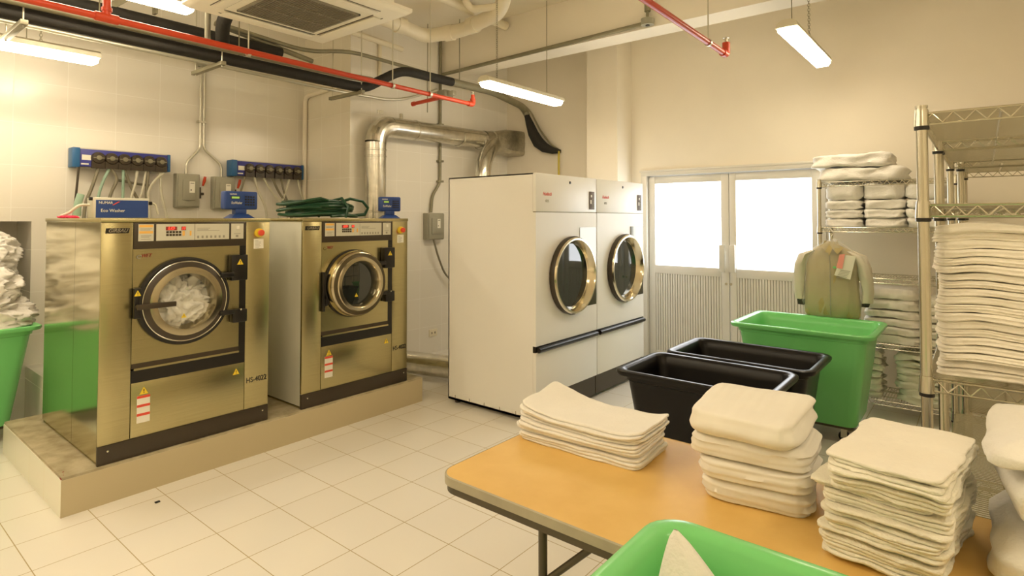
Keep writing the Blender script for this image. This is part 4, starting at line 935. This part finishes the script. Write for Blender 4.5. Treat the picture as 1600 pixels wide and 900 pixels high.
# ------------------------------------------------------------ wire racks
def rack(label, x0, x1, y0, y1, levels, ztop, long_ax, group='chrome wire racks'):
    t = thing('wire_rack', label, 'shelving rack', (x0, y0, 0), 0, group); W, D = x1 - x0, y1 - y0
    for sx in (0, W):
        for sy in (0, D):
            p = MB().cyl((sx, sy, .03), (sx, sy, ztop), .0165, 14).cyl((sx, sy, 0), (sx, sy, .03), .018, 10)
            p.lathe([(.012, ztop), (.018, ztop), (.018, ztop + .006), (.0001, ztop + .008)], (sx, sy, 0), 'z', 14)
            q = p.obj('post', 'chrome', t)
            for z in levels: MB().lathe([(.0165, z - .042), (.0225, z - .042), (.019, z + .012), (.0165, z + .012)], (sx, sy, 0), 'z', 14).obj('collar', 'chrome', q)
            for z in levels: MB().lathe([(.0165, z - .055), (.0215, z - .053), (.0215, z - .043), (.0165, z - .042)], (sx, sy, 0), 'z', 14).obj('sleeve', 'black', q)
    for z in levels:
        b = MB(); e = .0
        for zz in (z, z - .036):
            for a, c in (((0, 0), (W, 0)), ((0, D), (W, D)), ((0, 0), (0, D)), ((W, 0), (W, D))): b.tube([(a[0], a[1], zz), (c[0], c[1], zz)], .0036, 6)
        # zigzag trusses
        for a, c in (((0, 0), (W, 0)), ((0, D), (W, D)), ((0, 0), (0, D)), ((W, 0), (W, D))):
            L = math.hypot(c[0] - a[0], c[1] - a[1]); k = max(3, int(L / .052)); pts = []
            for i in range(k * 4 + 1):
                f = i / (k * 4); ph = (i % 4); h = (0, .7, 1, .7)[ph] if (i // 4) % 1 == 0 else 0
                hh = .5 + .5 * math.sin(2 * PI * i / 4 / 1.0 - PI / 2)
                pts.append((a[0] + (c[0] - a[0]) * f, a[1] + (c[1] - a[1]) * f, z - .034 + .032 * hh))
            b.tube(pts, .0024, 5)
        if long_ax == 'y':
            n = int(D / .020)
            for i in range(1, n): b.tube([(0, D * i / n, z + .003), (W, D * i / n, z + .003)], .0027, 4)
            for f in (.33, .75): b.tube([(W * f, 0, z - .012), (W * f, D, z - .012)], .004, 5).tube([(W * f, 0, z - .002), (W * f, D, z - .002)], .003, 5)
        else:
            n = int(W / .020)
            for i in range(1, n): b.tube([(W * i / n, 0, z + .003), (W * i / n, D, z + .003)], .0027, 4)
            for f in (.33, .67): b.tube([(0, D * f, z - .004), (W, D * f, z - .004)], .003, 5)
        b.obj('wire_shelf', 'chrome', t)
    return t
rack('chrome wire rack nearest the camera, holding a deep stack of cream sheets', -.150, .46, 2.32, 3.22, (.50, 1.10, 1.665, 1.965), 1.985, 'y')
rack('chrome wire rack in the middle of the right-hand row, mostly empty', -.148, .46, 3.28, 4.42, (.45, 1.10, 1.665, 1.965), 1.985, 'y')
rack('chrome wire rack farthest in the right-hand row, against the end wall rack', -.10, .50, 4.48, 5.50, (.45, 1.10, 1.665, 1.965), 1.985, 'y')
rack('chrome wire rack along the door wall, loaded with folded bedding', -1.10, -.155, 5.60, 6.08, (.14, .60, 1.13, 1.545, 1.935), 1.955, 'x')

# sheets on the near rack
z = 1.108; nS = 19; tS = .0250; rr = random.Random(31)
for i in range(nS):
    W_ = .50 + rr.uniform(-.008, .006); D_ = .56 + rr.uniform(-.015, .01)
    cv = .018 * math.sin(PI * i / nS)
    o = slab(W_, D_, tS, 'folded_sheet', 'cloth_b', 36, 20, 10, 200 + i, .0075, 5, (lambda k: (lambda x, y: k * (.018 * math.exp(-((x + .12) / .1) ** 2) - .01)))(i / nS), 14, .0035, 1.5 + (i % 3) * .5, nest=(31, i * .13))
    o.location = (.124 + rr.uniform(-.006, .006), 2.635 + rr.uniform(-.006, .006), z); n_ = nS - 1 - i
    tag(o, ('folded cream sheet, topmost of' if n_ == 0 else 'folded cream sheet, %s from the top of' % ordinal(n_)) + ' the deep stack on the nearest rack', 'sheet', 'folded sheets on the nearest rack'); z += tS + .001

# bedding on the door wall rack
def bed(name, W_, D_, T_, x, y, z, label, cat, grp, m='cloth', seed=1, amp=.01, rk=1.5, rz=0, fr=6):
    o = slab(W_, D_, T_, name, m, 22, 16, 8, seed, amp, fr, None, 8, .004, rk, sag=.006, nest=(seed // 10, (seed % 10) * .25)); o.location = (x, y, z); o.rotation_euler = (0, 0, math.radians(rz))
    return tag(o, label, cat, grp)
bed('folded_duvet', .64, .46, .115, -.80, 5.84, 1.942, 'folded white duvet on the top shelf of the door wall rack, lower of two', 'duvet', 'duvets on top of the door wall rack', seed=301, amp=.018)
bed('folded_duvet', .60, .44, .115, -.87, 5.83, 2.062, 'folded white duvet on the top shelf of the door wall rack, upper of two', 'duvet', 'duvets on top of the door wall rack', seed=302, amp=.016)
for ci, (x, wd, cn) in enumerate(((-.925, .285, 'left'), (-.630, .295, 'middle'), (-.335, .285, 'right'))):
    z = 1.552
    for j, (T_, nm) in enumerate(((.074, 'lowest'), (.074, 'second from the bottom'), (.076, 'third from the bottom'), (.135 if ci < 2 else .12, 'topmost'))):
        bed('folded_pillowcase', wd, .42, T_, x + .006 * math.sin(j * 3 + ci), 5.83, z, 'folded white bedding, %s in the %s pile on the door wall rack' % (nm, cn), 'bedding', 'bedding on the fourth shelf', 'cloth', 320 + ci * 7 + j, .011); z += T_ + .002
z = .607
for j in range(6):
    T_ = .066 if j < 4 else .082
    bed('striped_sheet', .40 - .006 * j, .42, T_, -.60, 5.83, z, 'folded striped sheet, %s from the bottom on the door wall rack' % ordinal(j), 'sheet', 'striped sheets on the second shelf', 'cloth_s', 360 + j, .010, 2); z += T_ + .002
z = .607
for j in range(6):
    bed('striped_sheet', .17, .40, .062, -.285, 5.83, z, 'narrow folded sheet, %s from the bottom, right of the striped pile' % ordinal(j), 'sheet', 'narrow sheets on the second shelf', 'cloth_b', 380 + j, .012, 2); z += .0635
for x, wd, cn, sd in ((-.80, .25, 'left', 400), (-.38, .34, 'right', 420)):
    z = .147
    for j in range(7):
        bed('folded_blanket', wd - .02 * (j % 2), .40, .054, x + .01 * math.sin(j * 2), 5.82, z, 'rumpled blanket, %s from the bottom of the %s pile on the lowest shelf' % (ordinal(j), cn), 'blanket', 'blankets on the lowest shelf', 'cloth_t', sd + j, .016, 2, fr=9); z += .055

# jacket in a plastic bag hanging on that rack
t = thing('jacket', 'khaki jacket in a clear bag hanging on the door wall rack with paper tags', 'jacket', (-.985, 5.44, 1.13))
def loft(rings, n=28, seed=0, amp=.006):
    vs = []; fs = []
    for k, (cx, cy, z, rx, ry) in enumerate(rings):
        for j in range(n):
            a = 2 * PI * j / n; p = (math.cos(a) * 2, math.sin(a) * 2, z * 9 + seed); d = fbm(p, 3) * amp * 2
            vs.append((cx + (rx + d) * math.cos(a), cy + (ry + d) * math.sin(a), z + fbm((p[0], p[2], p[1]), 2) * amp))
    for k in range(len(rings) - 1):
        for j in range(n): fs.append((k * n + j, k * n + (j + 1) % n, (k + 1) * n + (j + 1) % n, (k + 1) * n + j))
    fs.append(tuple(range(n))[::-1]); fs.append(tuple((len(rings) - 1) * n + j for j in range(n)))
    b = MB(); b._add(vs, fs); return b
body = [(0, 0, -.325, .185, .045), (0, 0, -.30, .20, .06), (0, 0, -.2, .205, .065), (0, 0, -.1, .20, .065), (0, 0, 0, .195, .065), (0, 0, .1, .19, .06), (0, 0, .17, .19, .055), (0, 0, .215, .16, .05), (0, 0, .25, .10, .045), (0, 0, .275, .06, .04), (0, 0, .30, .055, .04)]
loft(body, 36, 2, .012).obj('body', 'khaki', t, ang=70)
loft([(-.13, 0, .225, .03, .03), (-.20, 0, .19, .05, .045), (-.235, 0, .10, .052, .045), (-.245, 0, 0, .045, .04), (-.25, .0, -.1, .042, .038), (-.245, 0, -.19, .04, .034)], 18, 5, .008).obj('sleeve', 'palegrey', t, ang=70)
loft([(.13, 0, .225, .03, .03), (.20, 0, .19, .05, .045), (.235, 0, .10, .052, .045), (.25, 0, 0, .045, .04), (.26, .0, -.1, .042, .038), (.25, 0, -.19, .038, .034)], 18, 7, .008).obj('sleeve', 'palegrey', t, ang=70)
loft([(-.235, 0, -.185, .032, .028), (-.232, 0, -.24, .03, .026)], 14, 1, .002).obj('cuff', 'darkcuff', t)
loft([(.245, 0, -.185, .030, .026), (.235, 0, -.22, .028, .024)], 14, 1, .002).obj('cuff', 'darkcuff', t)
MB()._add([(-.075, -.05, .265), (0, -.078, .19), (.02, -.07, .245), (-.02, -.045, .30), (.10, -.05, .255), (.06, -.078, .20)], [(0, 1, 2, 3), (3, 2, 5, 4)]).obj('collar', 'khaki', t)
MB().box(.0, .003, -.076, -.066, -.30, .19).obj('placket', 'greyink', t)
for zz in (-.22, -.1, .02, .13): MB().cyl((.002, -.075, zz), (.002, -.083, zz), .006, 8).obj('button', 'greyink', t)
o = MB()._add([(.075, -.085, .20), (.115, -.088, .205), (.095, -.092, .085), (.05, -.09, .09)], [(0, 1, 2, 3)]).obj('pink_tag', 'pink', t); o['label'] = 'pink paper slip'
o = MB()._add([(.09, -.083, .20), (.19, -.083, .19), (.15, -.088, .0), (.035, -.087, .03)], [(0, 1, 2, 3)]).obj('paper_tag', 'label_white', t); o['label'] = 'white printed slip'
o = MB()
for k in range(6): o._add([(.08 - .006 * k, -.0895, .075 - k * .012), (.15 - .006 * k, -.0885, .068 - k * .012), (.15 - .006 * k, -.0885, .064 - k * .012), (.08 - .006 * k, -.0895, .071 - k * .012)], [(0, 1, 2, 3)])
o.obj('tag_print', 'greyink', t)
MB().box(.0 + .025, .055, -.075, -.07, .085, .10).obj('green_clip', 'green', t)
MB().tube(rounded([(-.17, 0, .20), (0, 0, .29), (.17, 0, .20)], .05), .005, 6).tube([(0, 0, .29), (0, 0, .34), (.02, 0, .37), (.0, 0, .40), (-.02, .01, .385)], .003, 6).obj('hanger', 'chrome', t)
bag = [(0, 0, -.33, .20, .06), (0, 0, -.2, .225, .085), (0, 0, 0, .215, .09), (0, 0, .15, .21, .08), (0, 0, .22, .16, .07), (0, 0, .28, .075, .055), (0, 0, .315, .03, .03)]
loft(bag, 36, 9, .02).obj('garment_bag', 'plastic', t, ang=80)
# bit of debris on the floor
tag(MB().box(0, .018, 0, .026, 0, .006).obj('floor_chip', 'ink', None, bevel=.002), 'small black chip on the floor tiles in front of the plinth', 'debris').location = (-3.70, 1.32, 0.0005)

⁂

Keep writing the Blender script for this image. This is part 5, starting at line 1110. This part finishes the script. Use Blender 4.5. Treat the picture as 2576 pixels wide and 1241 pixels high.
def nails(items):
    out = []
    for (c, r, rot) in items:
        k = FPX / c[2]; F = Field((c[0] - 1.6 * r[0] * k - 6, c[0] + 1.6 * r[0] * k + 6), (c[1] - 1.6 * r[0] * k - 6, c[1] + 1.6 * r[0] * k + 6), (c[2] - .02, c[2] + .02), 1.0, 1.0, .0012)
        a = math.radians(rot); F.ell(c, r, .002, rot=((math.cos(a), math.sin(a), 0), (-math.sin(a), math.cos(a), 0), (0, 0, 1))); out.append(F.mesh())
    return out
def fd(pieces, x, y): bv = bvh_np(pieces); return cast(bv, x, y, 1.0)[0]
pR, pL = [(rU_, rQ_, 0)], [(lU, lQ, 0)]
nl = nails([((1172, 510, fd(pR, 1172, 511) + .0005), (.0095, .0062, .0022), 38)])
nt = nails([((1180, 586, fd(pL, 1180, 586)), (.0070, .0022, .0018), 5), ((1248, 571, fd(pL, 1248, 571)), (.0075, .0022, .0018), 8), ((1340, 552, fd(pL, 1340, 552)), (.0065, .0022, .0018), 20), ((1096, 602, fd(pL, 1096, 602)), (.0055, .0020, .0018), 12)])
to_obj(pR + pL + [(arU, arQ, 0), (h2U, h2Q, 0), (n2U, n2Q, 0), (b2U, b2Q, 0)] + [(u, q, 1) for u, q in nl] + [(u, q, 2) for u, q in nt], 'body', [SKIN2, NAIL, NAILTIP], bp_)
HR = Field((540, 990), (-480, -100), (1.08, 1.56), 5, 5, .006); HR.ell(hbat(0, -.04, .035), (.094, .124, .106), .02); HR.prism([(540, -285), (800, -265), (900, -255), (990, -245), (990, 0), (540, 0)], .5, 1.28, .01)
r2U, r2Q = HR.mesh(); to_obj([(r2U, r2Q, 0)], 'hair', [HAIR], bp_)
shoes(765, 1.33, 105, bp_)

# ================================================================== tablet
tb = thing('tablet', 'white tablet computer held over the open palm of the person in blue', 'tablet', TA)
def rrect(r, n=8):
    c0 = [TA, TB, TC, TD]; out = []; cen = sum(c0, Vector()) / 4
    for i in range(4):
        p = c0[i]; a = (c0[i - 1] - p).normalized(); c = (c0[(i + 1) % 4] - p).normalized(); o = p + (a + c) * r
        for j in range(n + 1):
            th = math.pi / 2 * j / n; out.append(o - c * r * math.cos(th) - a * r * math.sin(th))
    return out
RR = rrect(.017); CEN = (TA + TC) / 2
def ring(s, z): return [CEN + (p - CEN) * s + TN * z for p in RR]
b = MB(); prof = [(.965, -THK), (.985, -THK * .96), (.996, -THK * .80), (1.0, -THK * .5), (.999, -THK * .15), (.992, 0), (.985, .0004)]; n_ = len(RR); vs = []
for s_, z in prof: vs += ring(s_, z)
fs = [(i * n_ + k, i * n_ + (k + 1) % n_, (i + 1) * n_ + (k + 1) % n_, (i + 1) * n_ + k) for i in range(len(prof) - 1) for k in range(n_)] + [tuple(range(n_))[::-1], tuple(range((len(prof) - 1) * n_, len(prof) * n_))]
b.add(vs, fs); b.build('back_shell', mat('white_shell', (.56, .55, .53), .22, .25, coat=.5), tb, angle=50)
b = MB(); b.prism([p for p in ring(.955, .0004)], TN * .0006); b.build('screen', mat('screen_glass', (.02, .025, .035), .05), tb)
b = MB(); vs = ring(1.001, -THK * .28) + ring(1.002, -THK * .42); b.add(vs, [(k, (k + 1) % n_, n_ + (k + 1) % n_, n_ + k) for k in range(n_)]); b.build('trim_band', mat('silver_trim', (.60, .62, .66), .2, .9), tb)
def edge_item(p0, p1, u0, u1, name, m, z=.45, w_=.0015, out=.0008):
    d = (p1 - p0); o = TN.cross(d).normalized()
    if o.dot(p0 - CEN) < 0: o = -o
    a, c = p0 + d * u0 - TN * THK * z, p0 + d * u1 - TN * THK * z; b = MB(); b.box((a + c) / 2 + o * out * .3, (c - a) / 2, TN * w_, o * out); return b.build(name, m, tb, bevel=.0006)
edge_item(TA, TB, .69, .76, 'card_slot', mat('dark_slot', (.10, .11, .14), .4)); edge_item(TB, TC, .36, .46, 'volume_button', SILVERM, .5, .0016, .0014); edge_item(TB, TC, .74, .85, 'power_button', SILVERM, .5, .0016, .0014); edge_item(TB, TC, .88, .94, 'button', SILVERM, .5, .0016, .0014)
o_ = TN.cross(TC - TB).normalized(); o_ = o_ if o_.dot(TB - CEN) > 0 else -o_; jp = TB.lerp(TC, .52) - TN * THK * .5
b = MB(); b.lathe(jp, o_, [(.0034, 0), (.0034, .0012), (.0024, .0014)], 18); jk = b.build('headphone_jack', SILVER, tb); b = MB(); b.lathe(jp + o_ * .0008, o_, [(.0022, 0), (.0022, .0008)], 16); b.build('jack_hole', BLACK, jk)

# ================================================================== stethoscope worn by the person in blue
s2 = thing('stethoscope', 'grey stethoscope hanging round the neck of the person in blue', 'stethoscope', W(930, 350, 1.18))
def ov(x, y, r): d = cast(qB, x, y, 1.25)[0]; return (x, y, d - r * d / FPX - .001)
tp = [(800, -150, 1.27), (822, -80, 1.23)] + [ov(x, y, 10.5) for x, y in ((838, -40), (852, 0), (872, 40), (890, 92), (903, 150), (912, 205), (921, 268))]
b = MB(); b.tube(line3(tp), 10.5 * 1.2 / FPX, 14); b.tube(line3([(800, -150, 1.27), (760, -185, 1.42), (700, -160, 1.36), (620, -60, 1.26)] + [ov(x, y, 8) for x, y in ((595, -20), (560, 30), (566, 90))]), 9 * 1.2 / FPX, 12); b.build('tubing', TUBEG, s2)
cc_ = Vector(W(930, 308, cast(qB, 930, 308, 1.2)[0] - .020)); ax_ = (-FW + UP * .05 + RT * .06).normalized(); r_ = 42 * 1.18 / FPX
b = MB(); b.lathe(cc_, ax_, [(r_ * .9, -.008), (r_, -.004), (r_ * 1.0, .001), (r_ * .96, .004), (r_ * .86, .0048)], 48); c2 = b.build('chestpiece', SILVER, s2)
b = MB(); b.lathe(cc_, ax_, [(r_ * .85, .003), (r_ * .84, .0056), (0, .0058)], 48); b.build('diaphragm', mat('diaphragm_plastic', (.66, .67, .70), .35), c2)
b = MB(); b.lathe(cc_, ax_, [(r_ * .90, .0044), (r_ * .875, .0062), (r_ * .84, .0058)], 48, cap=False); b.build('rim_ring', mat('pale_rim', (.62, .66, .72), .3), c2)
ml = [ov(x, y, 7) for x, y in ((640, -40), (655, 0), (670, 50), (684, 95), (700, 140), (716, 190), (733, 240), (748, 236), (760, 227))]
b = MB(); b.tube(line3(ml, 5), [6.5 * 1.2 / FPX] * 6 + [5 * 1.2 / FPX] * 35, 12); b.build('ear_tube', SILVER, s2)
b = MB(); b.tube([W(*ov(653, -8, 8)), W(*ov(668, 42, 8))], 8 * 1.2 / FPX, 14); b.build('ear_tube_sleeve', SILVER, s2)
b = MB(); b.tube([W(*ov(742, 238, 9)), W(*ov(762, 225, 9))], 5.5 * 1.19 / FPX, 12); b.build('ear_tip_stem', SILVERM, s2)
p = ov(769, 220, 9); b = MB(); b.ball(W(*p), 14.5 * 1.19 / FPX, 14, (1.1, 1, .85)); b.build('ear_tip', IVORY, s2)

⁂

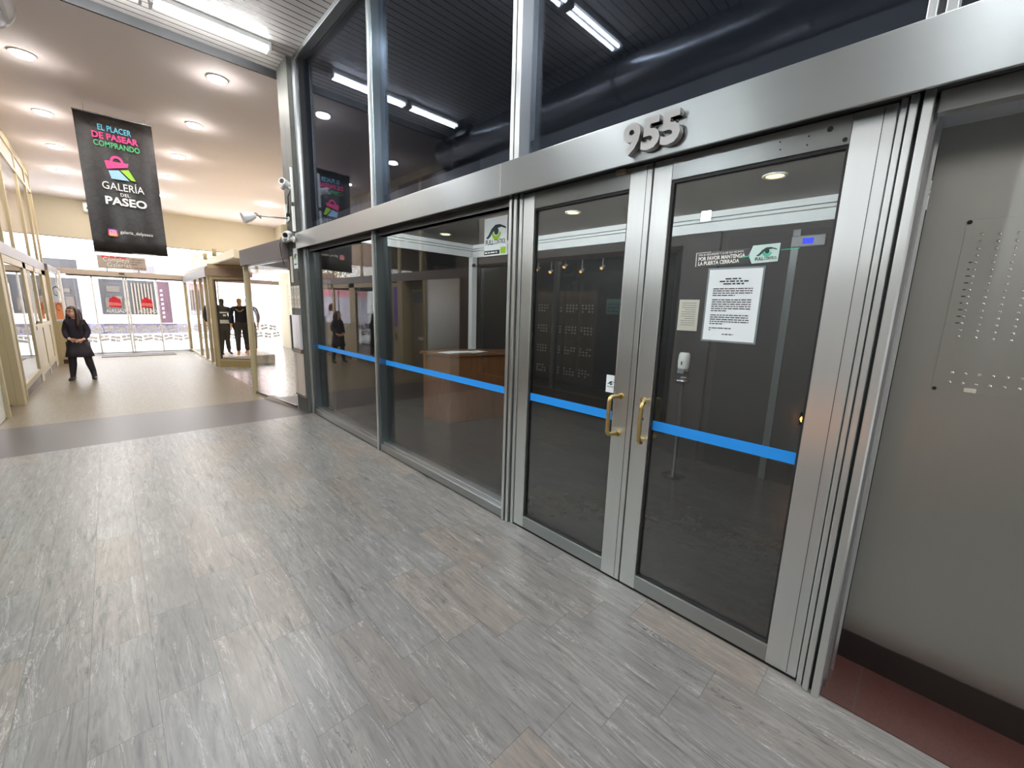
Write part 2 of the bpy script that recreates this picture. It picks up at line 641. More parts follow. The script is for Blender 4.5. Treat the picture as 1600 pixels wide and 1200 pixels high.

⁂

### Task brief
Scan the data above and copy every line with "writing" in it.

### Output for this task
Keep writing the Blender script for this image. This is part 4, starting at line 935. This part finishes the script. Write for Blender 4.5. Treat the picture as 1600 pixels wide and 900 pixels high.
Keep writing the Blender script for this image. This is part 5, starting at line 1110. This part finishes the script. Use Blender 4.5. Treat the picture as 2576 pixels wide and 1241 pixels high.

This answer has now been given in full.